1. Block of Assets :
"Block of Assets" maens a group of assets falling within a class of assets comprising -
i. tangible assets like being building, machinery, plant or furniture.
ii. intangible assests like being know-how, patents, copy rights, trademarks, licenses, franchises or any other business or commercial rights of similar nature, in respect of which the same percentage of depreciation is prescribed. In simple words, assets falling within a class of assets in respect of which the same rate of depreciation is admissible will form "Block of Assets".
2. Actual Cost :
Section 43(1) of the Act defines the term "Actual Cost". Actual Cost of an asset means its actual cost to the assessee including the expenses on installation, etc., If the part of the cost is met directly or indirectly by the third person, the cost to the assessee will be reduced by such amount borne by that person.
Moreover -
i . If an asset is acqiured by the assessee by way of gift or inheritance, its actual cost to the assessee shall be its actual cost to the previous owner as reduced by a depreciation actually allowed in respect of this asset for any assessment year up to the assessment year 1988-89. The depreciation that would be allowable as if that asset was the only asset in the relevant block of assets.

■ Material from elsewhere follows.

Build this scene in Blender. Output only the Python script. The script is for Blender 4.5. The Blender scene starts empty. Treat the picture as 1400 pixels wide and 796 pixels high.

ii. If any amount if paid or payable as interest in connection with the acquisition of any asset, the ampunt of interest related to the period after the asset has been first put to use, shall not be included in the cost of the assets.
3. Written Down Value :
Written Down Value means, in the case of assets acquired in the previous year the actual cost of the assessee.In the case of assets acquired before the previous year the actual cost to the assessee less depreciation actually allowed to him.
In the case of any block of assets the written down value shall be computed in the following manner:
i) The aggregate of the written down value of all the assets falling within a block at the beginning of the year shall be calculated.
ii) The aggregate of written down value of assets shall be increased by actual cost of assets falling in block which was acquired during the previous year.
iii) The sum so arrived, shall be reduced by the money payable in regard to any asset which is sold, discarded or destroyed during the previous year.
iv) In case, if the Written down value, of any block shall be reduced to 'Nil', then no depreciation will be allowed.